I am in love, Don Quixote has not only gotten on her horse but is riding into the sunset. Don’t worry my friends I am not going to bore you with the romantic doings of my life, but as always depending on where I am in life, my view can be colored by what is before my eyes.
So, as I was talking to my new love, she asked,” do you snuggle? “I thought for a moment, and thought, then I asked her, do I? Woody Allen once stated, “Remember if you smoke after sex, you’re doing it too fast.” We have gotten together on these weekly chats and have discussed fore play, real play, so what about that moment, that moment after you have gotten your jollies, a smile is upon your face, your body is still twitching from the aftershock of that great, big, O. What do we do?
After much thought on this, I have come to this conclusion, I sometimes snuggle. It depends on, well it just depends. I was about to say if it is a rowdy romp, a grab a snatch, then no, but that’s not always the case. I can remember standing in the ,kitchen door way, and as she went to the kitchen to grab something, I wanted her, at that moment I wanted her more than anything to eat, or drink, so I took her. Foreplay was at a minimum I think if you asked her she would say the act of me taking her was the foreplay. But after wards as we lay upon the floor halfway between living and feeding rooms, my breathing heavy, the sweat trickling down from my nose to my breast as if it was a lover caressing me in this after math, my weight upon her, it was then that if you had asked me where I begin, and she ended I would not have been able to tell you. We laid there for a while, I capturing her breathing, her heart beat to some internal device that captures these moments to bring them up within my memory catalog. I snuggled. There was no jazz playing in the back ground, no bedroom flooded in candle light, or enveloped in the scent of roses, no nothing so romantic, we fucked. Pure animal desire, primal, but oh how I lost myself in that moment.

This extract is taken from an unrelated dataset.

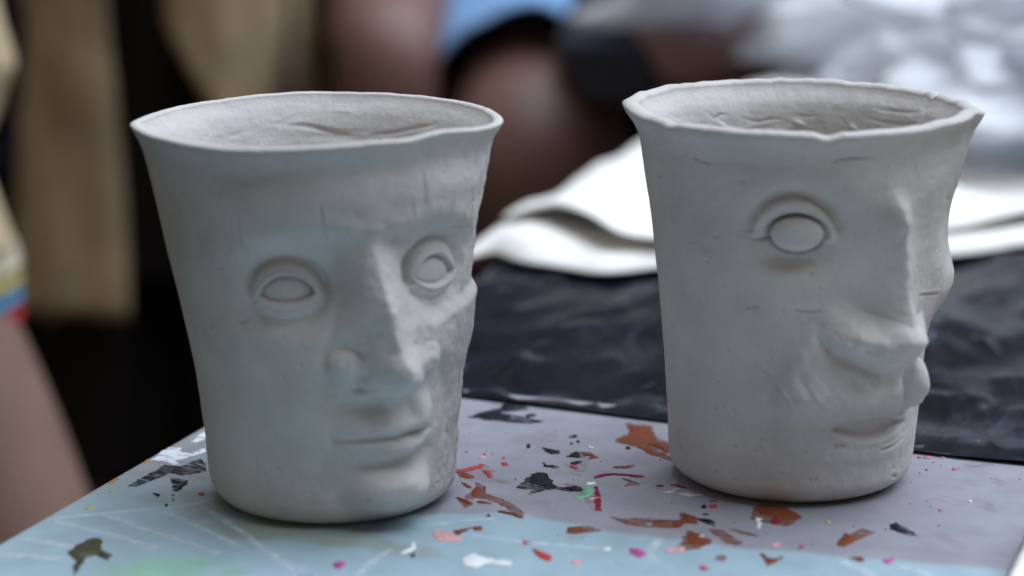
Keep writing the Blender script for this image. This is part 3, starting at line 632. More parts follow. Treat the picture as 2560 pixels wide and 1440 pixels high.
FLECKS = [
    ('rust', [(1258,-173),(1333,-179),(1385,-290),(1444,-363),(1469,-416),(1465,-433),(1423,-387),(1378,-356),(1427,-447),(1463,-479),(1426,-470),(1354,-396),(1289,-372),(1278,-337),(1295,-274)]),
    ('rust', [(936,-820),(961,-840),(995,-871),(978,-885),(952,-880)]),
    ('rust', [(971,-923),(987,-931),(1020,-961),(1021,-975),(987,-953)]),
    ('smear', [(1013,-908),(1041,-926),(1073,-998),(1136,-1030),(1198,-1075),(1234,-1115),(1263,-1183),(1240,-1178),(1169,-1098),(1103,-1055),(1069,-1054),(1045,-1036),(1029,-972)]),
    ('rust', [(1012,-1068),(1040,-1078),(1079,-1104),(1076,-1119),(1037,-1093)]),
    ('rust', [(1166,-1146),(1188,-1138),(1230,-1162),(1260,-1183),(1210,-1163)]),
    ('rust', [(1080,-1077),(1106,-1075),(1113,-1092),(1088,-1095)]),
    ('rust', [(1040,-1017),(1032,-957),(1052,-964),(1075,-1025),(1059,-1044)]),
    ('rust', [(1213,-509),(1239,-508),(1281,-553),(1254,-578),(1258,-539),(1225,-543)]),
    ('rust', [(1348,-626),(1398,-608),(1402,-621),(1360,-637)]),
    ('smear', [(1408,-721),(1441,-731),(1481,-766),(1436,-796),(1441,-759)]),
    ('smear', [(1485,-1082),(1527,-1086),(1565,-1066),(1646,-1056),(1646,-1082),(1592,-1101),(1638,-1135),(1575,-1139),(1530,-1124)]),
    ('rust', [(1677,-980),(1716,-1005),(1736,-1062),(1704,-1061),(1695,-1115),(1678,-1115),(1668,-1061),(1690,-1040)]),
    ('rust', [(1405,-1220),(1434,-1197),(1468,-1229),(1445,-1256),(1418,-1259)]),
    ('rust', [(1149,-1307),(1171,-1280),(1187,-1318),(1170,-1331)]),
    ('rust', [(1113,-1352),(1142,-1322),(1143,-1366),(1135,-1387)]),
    ('rust', [(1732,-1126),(1762,-1140),(1816,-1195),(1804,-1235),(1764,-1244),(1746,-1196)]),
    ('smear', [(1774,-1092),(1811,-1085),(1862,-1133),(1900,-1174),(1890,-1208),(1850,-1186),(1810,-1140)]),
    ('smear', [(1828,-1078),(1853,-1069),(1926,-1098),(1918,-1113),(1864,-1096)]),
    ('black', [(1146,-787),(1159,-761),(1184,-759),(1204,-803),(1224,-824),(1229,-850),(1246,-858),(1255,-876),(1238,-889),(1231,-906),(1209,-879),(1174,-870),(1160,-840)]),
    ('black', [(1078,-504),(1102,-511),(1141,-520),(1153,-547),(1135,-566),(1106,-548)]),
    ('black', [(1134,-652),(1153,-682),(1178,-673),(1179,-695),(1156,-696)]),
    ('black', [(1190,-533),(1201,-514),(1223,-552),(1222,-575),(1184,-574)]),
    ('black', [(1210,-632),(1225,-611),(1245,-604),(1236,-645)]),
    ('black', [(1274,-876),(1305,-851),(1331,-863),(1335,-889),(1312,-897)]),
    ('black', [(747,-258),(763,-200),(805,-133),(796,-84),(829,-54),(843,-119),(813,-182),(875,-220),(863,-266),(808,-269)]),
    ('black', [(908,-182),(932,-156),(944,-177),(926,-218)]),
    ('black', [(1146,-352),(1147,-368),(1140,-370),(1132,-366),(1127,-350),(1131,-344),(1138,-341)]),
    ('black', [(1041,-510),(1046,-525),(1042,-529),(1034,-522),(1029,-507),(1030,-496),(1037,-496)]),
    ('black', [(1342,-416),(1343,-428),(1339,-438),(1329,-430),(1324,-414),(1327,-401),(1336,-404)]),
    ('black', [(1172,-407),(1174,-418),(1169,-422),(1165,-418),(1159,-405),(1160,-395),(1164,-394)]),
    ('black', [(1723,-1015),(1744,-1007),(1776,-1021),(1777,-1040),(1735,-1030)]),
    ('black', [(1720,-905),(1721,-914),(1714,-919),(1705,-916),(1704,-903),(1707,-895),(1714,-894)]),
    ('black', [(1746,-968),(1744,-975),(1738,-978),(1727,-978),(1731,-970),(1734,-965),(1745,-963)]),
    ('black', [(1159,-436),(1159,-442),(1155,-448),(1148,-444),(1148,-436),(1149,-427),(1154,-427)]),
    ('black', [(1118,-848),(1119,-852),(1118,-853),(1116,-852),(1114,-847),(1114,-844),(1117,-845)]),
    ('green', [(1323,-934),(1347,-912),(1334,-861),(1337,-825),(1357,-853),(1376,-874),(1374,-930),(1348,-966)]),
    ('crimson', [(1356,-825),(1372,-834),(1404,-919),(1448,-1037),(1431,-1043),(1404,-973),(1380,-886)]),
    ('crimson', [(1323,-738),(1338,-703),(1374,-683),(1403,-679),(1467,-679),(1469,-699),(1405,-698),(1372,-701),(1346,-729),(1332,-756)]),
    ('red', [(918,-827),(935,-806),(956,-769),(973,-733),(978,-768),(957,-806),(928,-845)]),
    ('red', [(994,-799),(1015,-799),(1042,-847),(1033,-858)]),
    ('red', [(1015,-703),(1035,-696),(1048,-721),(1031,-734)]),
    ('pink', [(929,-674),(937,-648),(960,-663),(945,-683)]),
    ('red', [(942,-636),(941,-641),(939,-645),(934,-642),(932,-636),(933,-630),(938,-630)]),
    ('red', [(1012,-654),(1012,-660),(1008,-663),(1004,-661),(1002,-654),(1002,-647),(1008,-650)]),
    ('red', [(1219,-651),(1255,-675),(1255,-687),(1230,-677)]),
    ('red', [(1319,-1357),(1342,-1373),(1343,-1397)]),
    ('red', [(1370,-1417),(1404,-1435),(1444,-1462),(1453,-1499),(1429,-1496),(1394,-1462)]),
    ('red', [(1750,-890),(1749,-903),(1738,-908),(1728,-906),(1723,-892),(1731,-885),(1741,-880)]),
    ('pink', [(1376,-949),(1401,-923),(1408,-933),(1389,-962)]),
    ('pink', [(1056,-1372),(1089,-1354),(1155,-1398),(1164,-1432),(1115,-1450),(1076,-1415)]),
    ('white', [(1220,-1555),(1232,-1503),(1261,-1528),(1359,-1539),(1360,-1574),(1297,-1573),(1283,-1619),(1239,-1594)]),
    ('white', [(1323,-802),(1348,-786),(1356,-811),(1334,-822)]),
    ('white', [(1202,-436),(1235,-455),(1232,-472)]),
    ('pale', [(1601,-819),(1628,-796),(1684,-803),(1650,-829)]),
    ('pale', [(1564,-819),(1585,-791),(1591,-754),(1602,-764),(1596,-815)]),
    ('crimson', [(1559,-730),(1591,-726),(1621,-757),(1591,-754)]),
    ('crimson', [(1549,-752),(1548,-759),(1537,-770),(1527,-767),(1523,-758),(1532,-747),(1540,-745)]),
    ('crimson', [(1735,-839),(1733,-844),(1722,-848),(1715,-849),(1711,-846),(1720,-840),(1729,-836)]),
    ('white', [(1545,-1342),(1571,-1338),(1579,-1365),(1557,-1367)]),
    ('white', [(1048,-1582),(1052,-1533),(1044,-1475),(1072,-1520),(1065,-1564)]),
    ('magenta', [(1618,-1327),(1642,-1318),(1676,-1353),(1672,-1390),(1633,-1363)]),
    ('pink', [(1714,-1298),(1746,-1262),(1768,-1272),(1757,-1312),(1720,-1320)]),
    ('red', [(1861,-1408),(1864,-1423),(1855,-1430),(1848,-1422),(1838,-1406),(1847,-1399),(1858,-1397)]),
    ('pink', [(1536,-1481),(1538,-1498),(1525,-1504),(1508,-1500),(1503,-1482),(1510,-1459),(1523,-1459)]),
    ('rust', [(1165,-1192),(1166,-1200),(1161,-1203),(1156,-1199),(1152,-1191),(1153,-1183),(1158,-1184)]),
    ('white', [(1787,-1162),(1790,-1174),(1782,-1178),(1774,-1175),(1772,-1160),(1775,-1154),(1781,-1148)]),
    ('magenta', [(943,-1717),(949,-1737),(939,-1749),(921,-1737),(911,-1717),(919,-1702),(932,-1696)]),
    ('black', [(1091,-1584),(1096,-1597),(1090,-1597),(1082,-1592),(1080,-1580),(1078,-1567),(1085,-1570)]),
    ('black', [(258,-1423),(261,-1431),(256,-1431),(252,-1429),(247,-1422),(248,-1414),(254,-1416)]),
    ('yellow', [(77,-1515),(73,-1524),(62,-1533),(45,-1532),(39,-1521),(52,-1512),(65,-1505)]),
    ('yellow', [(48,-1360),(46,-1366),(42,-1369),(35,-1368),(30,-1364),(34,-1357),(42,-1356)]),
    ('rust', [(1853,-859),(1876,-824),(1933,-830),(1996,-897),(1981,-929),(1925,-923),(1883,-913)]),
    ('rust', [(2144,-1055),(2145,-994),(2186,-1022),(2179,-1079),(2166,-1107),(2147,-1102)]),
    ('rust', [(1966,-1239),(1994,-1276),(2020,-1277),(2032,-1250),(2021,-1311),(2006,-1340)]),
    ('rust', [(2242,-1197),(2243,-1209),(2234,-1216),(2226,-1211),(2219,-1198),(2225,-1183),(2237,-1184)]),
    ('smear', [(1892,-1313),(1893,-1329),(1881,-1342),(1862,-1332),(1860,-1316),(1866,-1292),(1883,-1292)]),
    ('crimson', [(1956,-954),(1952,-978),(1944,-992),(1929,-979),(1923,-952),(1930,-931),(1942,-940)]),
    ('pink', [(2001,-1150),(2001,-1161),(1990,-1178),(1978,-1169),(1970,-1152),(1980,-1142),(1991,-1134)]),
    ('magenta', [(2067,-1153),(2067,-1166),(2061,-1168),(2054,-1165),(2053,-1151),(2054,-1140),(2062,-1144)]),
    ('magenta', [(2287,-1186),(2313,-1154),(2322,-1179),(2310,-1212)]),
    ('black', [(2248,-882),(2262,-858),(2301,-925),(2285,-937),(2258,-916)]),
    ('black', [(2325,-931),(2327,-939),(2323,-944),(2318,-940),(2317,-927),(2319,-920),(2323,-919)]),
    ('yellow', [(2087,-919),(2088,-929),(2082,-933),(2077,-928),(2075,-918),(2076,-906),(2083,-909)]),
    ('white', [(1874,-942),(1892,-948),(1918,-1052),(1902,-1033)]),
    ('white', [(2429,-592),(2428,-598),(2424,-601),(2421,-600),(2417,-592),(2421,-589),(2425,-586)]),
    ('pinkdot', [(2245,-200),(2245,-213),(2232,-218),(2219,-216),(2219,-201),(2227,-193),(2239,-188)]),
    ('pinkdot', [(2280,-187),(2282,-197),(2275,-200),(2269,-198),(2266,-188),(2272,-182),(2277,-179)]),
    ('pinkdot', [(2337,-156),(2336,-164),(2332,-165),(2328,-162),(2327,-157),(2329,-152),(2334,-150)]),
    ('pinkdot', [(2211,-210),(2212,-218),(2204,-220),(2199,-219),(2199,-210),(2202,-205),(2208,-204)]),
    ('pinkdot', [(2254,-330),(2254,-336),(2249,-336),(2245,-335),(2246,-330),(2247,-325),(2251,-325)]),
    ('pinkdot', [(2240,-368),(2239,-371),(2237,-374),(2234,-372),(2232,-368),(2235,-365),(2237,-365)]),
    ('pinkdot', [(2338,-289),(2337,-302),(2328,-306),(2320,-301),(2318,-292),(2325,-281),(2333,-281)]),
    ('pinkdot', [(2342,-277),(2342,-280),(2340,-283),(2337,-281),(2337,-277),(2339,-275),(2341,-274)]),
    ('pinkdot', [(2259,-244),(2259,-249),(2256,-251),(2253,-249),(2252,-245),(2255,-242),(2258,-241)]),
    ('pinkdot', [(2285,-264),(2285,-268),(2282,-269),(2280,-268),(2279,-264),(2281,-262),(2284,-261)]),
    ('pinkdot', [(2234,-469),(2232,-473),(2230,-475),(2228,-474),(2226,-470),(2228,-467),(2231,-466)]),
    ('pinkdot', [(2270,-670),(2270,-675),(2267,-679),(2262,-676),(2261,-670),(2264,-667),(2267,-664)]),
    ('pinkdot', [(2331,-672),(2329,-677),(2327,-678),(2324,-677),(2323,-672),(2325,-669),(2328,-669)]),
    ('pinkdot', [(2364,-699),(2366,-709),(2359,-711),(2354,-708),(2351,-699),(2355,-692),(2363,-693)]),
    ('pinkdot', [(2532,-328),(2531,-333),(2529,-334),(2526,-333),(2526,-328),(2527,-324),(2530,-326)]),
    ('pinkdot', [(2309,-627),(2308,-630),(2306,-630),(2305,-629),(2304,-627),(2305,-625),(2307,-625)]),
    ('scratch', [(60,-1303),(55,-1228),(62,-1148),(61,-1069),(119,-1061),(133,-976),(174,-1015),(214,-1093),(165,-1150),(119,-1140),(99,-1225),(83,-1295)]),
    ('black', [(211,-1292),(198,-1189),(208,-1192),(221,-1288)]),
    ('black', [(162,-1335),(187,-1338),(195,-1360)]),
    ('black', [(229,-1329),(231,-1336),(230,-1341),(225,-1336),(221,-1327),(221,-1324),(224,-1323)]),
    ('black', [(251,-1370),(253,-1375),(250,-1376),(247,-1374),(244,-1370),(244,-1364),(246,-1364)]),
    ('whiteglare', [(-4,-1046),(-17,-906),(22,-892),(47,-938),(81,-940),(93,-873),(119,-898),(99,-974),(83,-1007),(71,-1025),(117,-1069),(101,-1081),(59,-1043),(25,-1042)]),  # white reflection near the left edge, put in as colour
    ('whiteglare', [(23,-828),(13,-716),(29,-718),(52,-767),(44,-827)]),  # second patch of the painted reflection
    ('red', [(307,-1291),(311,-1301),(304,-1305),(292,-1302),(288,-1289),(292,-1282),(303,-1282)]),
    ('edge_glint', [(-10,-1082),(-14,-1039),(-5,-1046),(-3,-1082)]),  # orange glints along the board's edge, painted as slim flecks
    ('edge_glint', [(-7,-1302),(-9,-1239),(-1,-1246),(0,-1300)]),
    ('olive', [(190,-1882),(186,-1808),(194,-1750),(217,-1742),(244,-1776),(263,-1823),(319,-1856),(326,-1896),(281,-1870),(260,-1899),(284,-1973),(304,-2027),(293,-2026),(245,-1925)]),
]
LINES = [
    (9, [(8,-1642),(104,-1555),(240,-1458),(338,-1375),(342,-1312)]),
    (14, [(23,-1654),(227,-1705),(402,-1762)]),
    (12, [(123,-1554),(302,-1632),(471,-1693),(588,-1747)]),
    (11, [(255,-1464),(434,-1562),(612,-1674)]),
    (16, [(13,-1816),(183,-1830)]),
    (16, [(30,-1956),(222,-1923)]),
    (12, [(358,-1392),(534,-1537),(708,-1689),(849,-1815)]),
    (10, [(1006,-1353),(1118,-1248),(1193,-1208)]),
    (12, [(1135,-1368),(1326,-1373),(1548,-1353)]),
    (14, [(1676,-1209),(1679,-1376),(1776,-1445)]),
    (14, [(2158,-1204),(2298,-1312)]),
    (14, [(2335,-1209),(2445,-1259)]),
    (12, [(1008,-1552),(1002,-1695),(1008,-1781)]),
]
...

Now there are other times , the more romantic, making love moments, where the dance of our love making goes for hours. The crescendo of our orgasms fills the room, and probably the neighbors as well, and upon the last sigh, the last note hit in that symphony, all I want to do is look at her. I don’t want to snuggle. My flesh is on fire it can’t taking being touched, I just want to look at her, To watch her lay there in the afterglow of orgasms and just, well…….
Of course there are those moments and she can contest to these where I just break up laughing. Its not that I find it funny that we just rolled around naked, or as I say it neked. My large breasts pounding upon her flesh as I try…try to be as boi as I can be. Or I am not laughing at my clumsy attempts to maneuver my body just right so that this purple appendage will provide the ultimate pleasure for her. No these are not the reasons for my bursts of laughter, or the exclamation of SHAZAM spewing from my lips. Nope it is simple, I am happy. I have just had an incredible orgasm, and she as well, hey of course she has, this is my story, my column she has had an amazing earth shattering, leave you quivering orgasm, and yes like Tarzan swinging in the jungle does his call, I will yell Shazam. I will then proceed to go do the after orgasm pee, afterwards stopping into the kitchen for some water, I mean you have to refill the well. So, no snuggle, I may get back in bed and we may proceed to talk about childhood wishes, or the beauty she sees when she looks at the people she loves, or why I believe in God, but not religion, we are intimate.
So what can I tell you, the after snuggle can come from a quick unexpected fuck, or also be not a physical full body snuggle but from intimate words coming from the heart, or a crazy Shazam and a heart felt laugh, or after a romantic interlude you may get, “I have got to pee like a rushing race horse”, and a scream of Shazam that would make Tarzan blush. But she gets me, we mesh, and the after snuggle well it may come from just being too tired to get up. Or is the snuggle not after sex, but before, during those moments when she looks at me and I slip my arms around her waist pulling her into me, or the slide of my hand into hers as you walk across a market place. So my conclusion; I snuggle.